The most elementary way to define $p$-adic modular forms is via limits of classical modular forms.
More precisely $f \in \mathbb{Z}_p[[q]]$ is called a $p$-adic modular form
if there are modular forms $f_n$ with integral coefficients such that
$f \equiv f_n \mod p^n$ (as $q$-expansions). Note it does not really make sense to attribute 'a weight' to $f$ since 
the $f_n$ are allowed to have different (increasing weights). This is the older definition by Serre.

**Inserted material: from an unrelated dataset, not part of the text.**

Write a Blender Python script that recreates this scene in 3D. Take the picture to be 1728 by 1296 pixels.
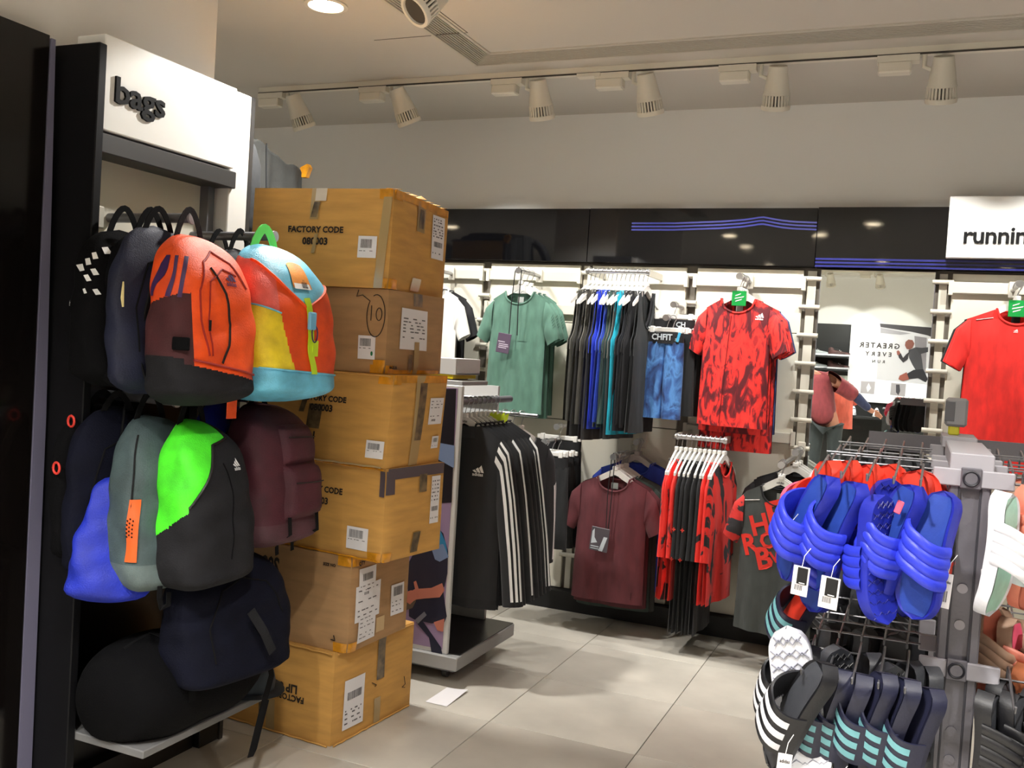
import bpy, math, random
import numpy as np
from mathutils import Vector, Matrix
S = bpy.context.scene
for o in list(bpy.data.objects): bpy.data.objects.remove(o, do_unlink=True)
COL = S.collection
PI = math.pi
sin, cos = math.sin, math.cos

# ---------------------------------------------------------------- camera
F_PX = 1613.5; EYE = 1.47
yaw, pitch, roll = [math.radians(a) for a in (23.03, -1.893, 3.529)]
fw = np.array([-sin(yaw)*cos(pitch), cos(yaw)*cos(pitch), sin(pitch)])
rt = np.array([cos(yaw), sin(yaw), 0.0]); up0 = np.cross(rt, fw)
r2 = rt*cos(roll)+up0*sin(roll); u2 = -rt*sin(roll)+up0*cos(roll)
def ray(x, y): return r2*(x-864)/F_PX-u2*(y-648)/F_PX+fw
def at(x, y, Y):
    "world point of a photo position on the plane of depth Y"
    d = ray(x, y); p = np.array([0, 0, EYE])+d*Y/d[1]
    return Vector(p.tolist())
cd = bpy.data.cameras.new('camera'); cd.sensor_width = 36.0; cd.lens = F_PX/1728*36.0
cd.clip_start = 0.02; cd.clip_end = 60
cam = bpy.data.objects.new('camera', cd); COL.objects.link(cam)
m = Matrix.Identity(4)
for i in range(3):
    m[i][0] = r2[i]; m[i][1] = u2[i]; m[i][2] = -fw[i]
m[2][3] = EYE
cam.matrix_world = m
S.camera = cam

# ---------------------------------------------------------------- world, exposure
w = bpy.data.worlds.new('world'); S.world = w; w.use_nodes = True
w.node_tree.nodes['Background'].inputs[0].default_value = (0.9, 0.92, 1, 1)
w.node_tree.nodes['Background'].inputs[1].default_value = 0.05
vs = S.view_settings
vs.view_transform = 'Standard'; vs.look = 'None'; vs.gamma = 1.0; vs.use_curve_mapping = False
vs.exposure = 0.17
SPOT_E = 50.0      # track heads, W
DOWN_E = 240.0      # recessed downlights, W
BAG_E = 62.0       # the lit track head over the bag display, W
WARM = (1.0, 0.97, 0.925)

# ---------------------------------------------------------------- materials
def lin(c):
    r = []
    for v in c[:3]:
        v = v/255.0
        r.append(v/12.92 if v <= 0.04045 else ((v+0.055)/1.055)**2.4)
    return (r[0], r[1], r[2], 1.0)
MATS = {}
def pm(name, rgb, rough=0.6, metal=0.0, var=0.0, vscale=8.0, bump=0.0, bscale=60.0, emit=None, estr=0.0, sheen=0.0, spec=None, stretch=(1, 1, 1), lines=None):
    "procedural principled material: base colour with noise variation and noise bump"
    if name in MATS: return MATS[name]
    mt = bpy.data.materials.new(name); mt.use_nodes = True
    nt = mt.node_tree; b = nt.nodes['Principled BSDF']
    b.inputs['Base Color'].default_value = lin(rgb); b.inputs['Roughness'].default_value = rough
    b.inputs['Metallic'].default_value = metal
    if spec is not None: b.inputs['Specular IOR Level'].default_value = spec
    if sheen: b.inputs['Sheen Weight'].default_value = sheen
    if emit: b.inputs['Emission Color'].default_value = lin(emit); b.inputs['Emission Strength'].default_value = estr
    if var or bump:
        tc = nt.nodes.new('ShaderNodeTexCoord'); mp = nt.nodes.new('ShaderNodeMapping')
        mp.inputs['Scale'].default_value = stretch
        nt.links.new(tc.outputs['Object'], mp.inputs[0])
    if var:
        n = nt.nodes.new('ShaderNodeTexNoise'); n.inputs['Scale'].default_value = vscale; n.inputs['Detail'].default_value = 4
        nt.links.new(mp.outputs[0], n.inputs['Vector'])
        r = nt.nodes.new('ShaderNodeValToRGB')
        a = lin([max(0, v*(1-var)) for v in rgb]); c = lin([min(255, v*(1+var)) for v in rgb])
        r.color_ramp.elements[0].position = 0.3; r.color_ramp.elements[0].color = a
        r.color_ramp.elements[1].position = 0.7; r.color_ramp.elements[1].color = c
        nt.links.new(n.outputs['Fac'], r.inputs[0]); nt.links.new(r.outputs[0], b.inputs['Base Color'])
    if bump:
        n2 = nt.nodes.new('ShaderNodeTexNoise'); n2.inputs['Scale'].default_value = bscale; n2.inputs['Detail'].default_value = 3
        nt.links.new(mp.outputs[0], n2.inputs['Vector'])
        bp = nt.nodes.new('ShaderNodeBump'); bp.inputs['Strength'].default_value = bump; bp.inputs['Distance'].default_value = 0.01
        nt.links.new(n2.outputs['Fac'], bp.inputs['Height']); nt.links.new(bp.outputs[0], b.inputs['Normal'])
    MATS[name] = mt
    return mt
def camo(name, cols, scale, stretch, stops, rough=0.75):
    "printed fabric: stretched noise bands of several dyes"
    if name in MATS: return MATS[name]
    mt = pm(name, cols[0], rough, sheen=0.1)
    nt = mt.node_tree; b = nt.nodes['Principled BSDF']
    tc = nt.nodes.new('ShaderNodeTexCoord'); mp = nt.nodes.new('ShaderNodeMapping'); mp.inputs['Scale'].default_value = stretch
    nt.links.new(tc.outputs['Object'], mp.inputs[0])
    oi = nt.nodes.new('ShaderNodeObjectInfo'); ml = nt.nodes.new('ShaderNodeMath'); ml.operation = 'MULTIPLY'; ml.inputs[1].default_value = 7.3
    ad = nt.nodes.new('ShaderNodeVectorMath'); ad.operation = 'ADD'
    nt.links.new(oi.outputs['Random'], ml.inputs[0]); nt.links.new(mp.outputs[0], ad.inputs[0]); nt.links.new(ml.outputs[0], ad.inputs[1])
    n = nt.nodes.new('ShaderNodeTexNoise'); n.inputs['Scale'].default_value = scale; n.inputs['Detail'].default_value = 5; n.inputs['Distortion'].default_value = 1.2
    nt.links.new(ad.outputs[0], n.inputs['Vector'])
    r = nt.nodes.new('ShaderNodeValToRGB'); r.color_ramp.interpolation = 'LINEAR'
    e = r.color_ramp.elements
    e[0].position = stops[0]; e[0].color = lin(cols[0]); e[1].position = stops[1]; e[1].color = lin(cols[1])
    for p, c in zip(stops[2:], cols[2:]):
        q = e.new(p); q.color = lin(c)
    nt.links.new(n.outputs['Fac'], r.inputs[0]); nt.links.new(r.outputs[0], b.inputs['Base Color'])
    return mt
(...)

I know (but I do not understand) a newer definition by Katz, which has a more geometric flavor.
See here math.arizona.edu/~swc/notes/files/01BuzzardL2.pdf.

So we have an approach using the $q$-expansion and we have an approach to $p$-adic modular forms
using geometric ideas.

My question now is, whether there is also a developed theory on analytic p-adic modular forms?

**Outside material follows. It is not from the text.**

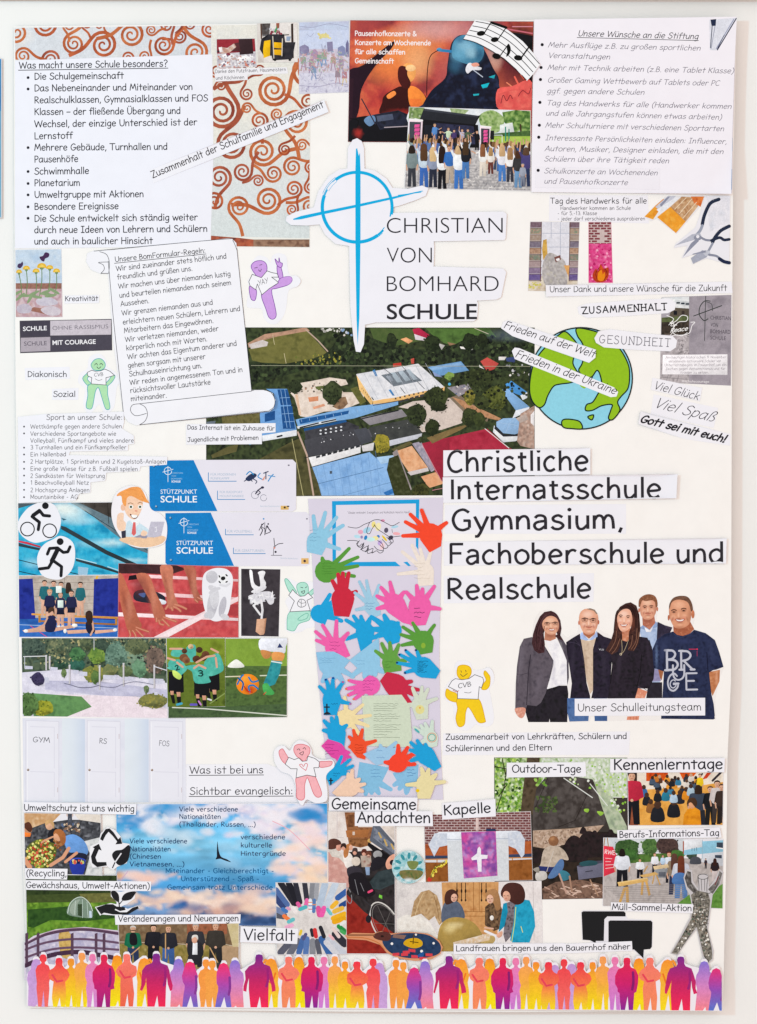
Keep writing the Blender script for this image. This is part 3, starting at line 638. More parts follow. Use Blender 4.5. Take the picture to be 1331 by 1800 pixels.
q.tex('6a8f48,8fae66,b8cc94,527838', '842 206 862 196 880 204 886 216 876 234 858 236 846 226', 3, 7, True).tex('4f7a3a,3d6430,86a85a,a8c27c', '882 200 906 196 932 198 932 240 914 232 902 236 894 226 886 218', 3, 7)
q.ln('4a3c2e', 3, '914 222 916 250').poly('d9dfdf', '878 222 900 218 904 238 878 238')
q.part('hedge').tex('3c5a30,587844,2c4426', '858 238 932 232 932 244 858 244', 3, 6)
q.part('meadow').tex('9fbf4e,b8cf62,8aae44', '858 242 932 242 932 262 858 262', 4, 12, st=3).part('meadow').tex('86a648,a2bc58', '718 236 726 236 726 250 716 250', 4, 8)
q.part('goal').ln('eef0f0', 1, '866 256 866 240 882 240 882 256').ln('2f8a78', 2, '888 226 888 250').ln('2f8a78', 2, '894 230 894 250')
q.part('stage').poly('2a2c32', '745 193 842 206 834 222 738 212').poly('3c3f48', '745 193 842 206 841 209 746 197').poly('191a20', '742 212 840 222 842 256 842 300 822 298 740 262').poly('22242c', '746 222 760 222 760 258 746 258').ln('15151a', 2, '842 206 832 226').tex('2c2e40,3a3c58,1c1c26', '762 218 832 224 836 256 762 256', 3, 10).poly('232327', '862 232 868 232 868 248 860 248').poly('8a8f94', '824 270 842 272 842 284 824 282').ln('333', 1, '824 276 842 278')
q.part('banner').poly('e9d4df', '719 213 743 214 741 254 718 252').poly('454850', '720 216 740 217 738 252 719 251').ln('f4f0f2', 3.2, '720 212 742 214').part('banner').poly('e9d4df', '843 225 862 227 860 258 843 256').poly('3e4148', '845 228 860 229 859 256 845 255').ln('f4f0f2', 2.6, '844 224 862 226')
for t, x, y in (('P', 738, 224), ('E', 738, 231), ('A', 738, 238), ('C', 738, 245), ('E', 738, 251)): q.poly('e2589a', [(x-9, y-3), (x, y-3.5), (x-1, y+2.4), (x-10, y+2.4)])
for y in (234, 240, 246, 252): q.poly('e2589a', [(850, y-3), (857, y-3), (856, y+2), (849, y+2)])
q.part('cobbles').tex('b5b2b2,cfcaca,98969a,dcd8d6', '708 262 934 262 934 340 708 340', 3, 5, st=1.5)
for i in range(9): q.ln('8c8a8e', .6, [(760+i*2, 292+i*5), (932, 296+i*5)])
q.dabs('8f8c90,dedad8,a8a4a4', '712 300 932 300 932 338 712 336', 160, 1.6, 1.5)
rr = random.Random(4); sh = ['dce2ea', 'c8d0dc', 'f0f0f2', '3a3c48', '5c78a8', 'aebccc', 'e8e4e0', '2c2e36', '8a9a9a', '4a66a0', 'b8b4c8']; hs = ['4a3426', '7a5a3c', 'a8845a', '2c2220', 'c8a878', '5c4030']; lg = ['3c4658', '2a2c34', '5a80b8', '4a6ea8', '1e2026', '6a90c4', 'c8bcac']
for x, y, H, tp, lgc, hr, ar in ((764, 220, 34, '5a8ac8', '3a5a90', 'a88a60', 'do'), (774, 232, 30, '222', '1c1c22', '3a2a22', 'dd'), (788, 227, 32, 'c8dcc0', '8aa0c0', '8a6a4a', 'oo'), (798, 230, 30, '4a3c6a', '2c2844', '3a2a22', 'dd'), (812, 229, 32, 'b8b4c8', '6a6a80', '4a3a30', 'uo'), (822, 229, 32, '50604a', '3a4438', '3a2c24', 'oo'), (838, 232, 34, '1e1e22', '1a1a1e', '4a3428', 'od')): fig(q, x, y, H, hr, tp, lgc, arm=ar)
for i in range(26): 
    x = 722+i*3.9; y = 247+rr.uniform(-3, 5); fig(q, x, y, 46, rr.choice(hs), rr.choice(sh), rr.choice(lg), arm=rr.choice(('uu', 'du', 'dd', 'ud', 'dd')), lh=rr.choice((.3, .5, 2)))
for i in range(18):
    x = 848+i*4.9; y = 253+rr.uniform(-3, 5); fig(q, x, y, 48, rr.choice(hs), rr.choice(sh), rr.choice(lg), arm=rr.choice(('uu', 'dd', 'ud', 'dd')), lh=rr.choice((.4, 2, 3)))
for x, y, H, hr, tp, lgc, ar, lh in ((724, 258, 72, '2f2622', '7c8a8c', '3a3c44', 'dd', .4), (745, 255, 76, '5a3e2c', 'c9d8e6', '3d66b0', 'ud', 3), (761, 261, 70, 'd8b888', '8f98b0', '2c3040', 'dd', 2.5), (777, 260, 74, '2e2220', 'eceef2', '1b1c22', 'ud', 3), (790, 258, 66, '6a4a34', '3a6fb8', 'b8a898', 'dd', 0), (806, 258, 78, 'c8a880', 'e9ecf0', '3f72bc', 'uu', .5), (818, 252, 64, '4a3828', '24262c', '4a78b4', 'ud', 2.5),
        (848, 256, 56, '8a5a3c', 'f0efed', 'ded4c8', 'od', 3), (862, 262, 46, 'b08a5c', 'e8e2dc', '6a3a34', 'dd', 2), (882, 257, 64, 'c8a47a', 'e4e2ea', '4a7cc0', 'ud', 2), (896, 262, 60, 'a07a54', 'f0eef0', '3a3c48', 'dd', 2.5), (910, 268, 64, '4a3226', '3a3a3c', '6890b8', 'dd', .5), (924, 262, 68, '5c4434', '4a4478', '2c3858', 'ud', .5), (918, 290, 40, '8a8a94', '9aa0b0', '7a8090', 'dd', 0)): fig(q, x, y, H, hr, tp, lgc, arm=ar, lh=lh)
q.done()
# ================= wishes list =================
q = Clip('wishes_sheet', 'large lavender handwritten-style list of wishes to the foundation, upper right', 'paper sheet', '938 38 1292 34 1288 120 1284 250 1281 345 1100 342 933 340 935 200', 'f2eff8', clip=False)
q.part('heading').txt('Unsere Wünsche an die Stiftung', 1014, 67, 1224, 73, 10, .11, '2c2a30', slant=.242, ul=1)
q.part('lettering')
for t, x0, y0, x1, y1 in (('Mehr Ausflüge z.B. zu großen sportlichen', 962, 86.5, 1228, 93), ('Veranstaltungen', 962, 105, 1070, 108), ('Mehr mit Technik arbeiten (z.B. eine Tablet Klasse)', 961, 126, 1286, 133), ('Großer Gaming Wettbewerb auf Tablets oder PC', 961, 148, 1261, 154.5), ('ggf. gegen andere Schulen', 960, 167, 1130, 170),
   ('Tag des Handwerks für alle (Handwerker kommen', 959, 188, 1282, 195), ('und alle Jahrgangstufen können etwas arbeiten)', 958, 206, 1265, 214), ('Mehr Schulturniere mit verschiedenen Sportarten', 957, 227, 1269, 234), ('Interessante Persönlichkeiten einladen: Influencer,', 957, 249, 1274, 256.5), ('Autoren, Musiker, Designer einladen, die mit den', 956, 268, 1268, 274), ('Schülern über ihre Tätigkeit reden', 955, 286, 1173, 290)):
    q.txt(t, x0, y0, x1, y1, 9, .095, '6e6a78', slant=.24)
for x, y in P('952 82 950 122 949 143 948 183 947 223 946 244'): q.part('bullet_point').ell('26242a', x, y, 2.9, m=M_INK)
q.part('printed_pencil').poly('dfe2ee', '1244 39 1292 36 1256 93 1245 92').poly('26304a', '1246 39 1256 38 1255 50 1248 50').ln('4a5066', 1.4, '1249 50 1246 88').ln('8a8ea6', 1, '1254 50 1247 90').ln('2e3450', 1.8, '1291 37 1258 92').ln('9aa0bc', 1.6, '1287 38 1256 90').ln('333a55', 1, '1270 66 1258 90')
q.done()
q = Clip('wish_slip', 'lavender slip with the school concert wish pasted at the foot of the wishes list', 'paper slip', '941 296 1158 300 1157 336 940 332', 'efecf5', clip=False).part('lettering')
q.txt('Schulkonzerte an Wochenenden', 955, 307, 1153, 311, 9, .095, '6e6a78', slant=.24).txt('und Pausenhofkonzerte', 955, 325, 1101, 328, 9, .095, '6e6a78', slant=.24)
q.part('bullet_point').ell('26242a', 945, 302, 2.9, m=M_INK); q.done()
q = Clip('music_stave', 'curved white music stave with black notes at the corner of the concert photo', 'paper cut-out', '835 38 864 42 892 56 918 76 936 96 948 117 936 134 925 146 906 124 886 106 860 90 836 78 814 72', 'f4f4f8', clip=False)
q.part('stave_line')
L0 = [(836, 41), (866, 48), (898, 66), (926, 92), (947, 116)]; L4 = [(814, 72), (838, 79), (872, 98), (904, 123), (924, 144)]
for k in range(5): q.curve('26262a', 1.3, [(a+(c-a)*k/4, b+(d-b)*k/4) for (a, b), (c, d) in zip(L0, L4)])
q.part('music_note').ell('1a1a1c', 845, 62, 7.5, 4.4, -8, M_INK).ell('1a1a1c', 869, 73, 7, 4.4, -8, M_INK).ln('1a1a1c', 1.8, '851 61 863 42;875 72 889 52').ln('1a1a1c', 4.4, '863 43 889 52')
q.part('music_note').ell('1a1a1c', 872, 102, 7.5, 5, 12, M_INK).ln('1a1a1c', 1.8, '878 102 893 81').blob('1a1a1c', '893 80 897 88 895 98 889 103 891 94 890 88', M_INK)
q.part('music_note').ell('1a1a1c', 910, 105, 7.5, 4.8, 8, M_INK).ln('1a1a1c', 2.6, '916 104 934 79')
q.done()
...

Some ideas what this might mean. For example we could consider the Eisenstein series
$$ E_4(\tau)=\sum_{n,m \in \mathbb{Z}} \frac{1}{(n\tau+m)^4} $$
as function of $\tau$ not being an element of the upper half-plane but of some subset of $\mathbb{C}_p$.

Does this sum even converge somewhere in $\mathbb{C}_p$. And is it (up to a constant) a classical or Katz $p$-adic modular
form? Does it even equal (mod p) the Eisenstein series $E_4$?

A similar question could be posed for the infinite product usually defining the $\Delta$-function
$$ q\prod_{n=1}^\infty (1-q^n)^{24}. $$
Does this converge somewhere when $q$ is in some subset of $\mathbb{C}_p$. Is it a $p$-adic modular form?

If there is no such theory? Why not? Is it not interesting?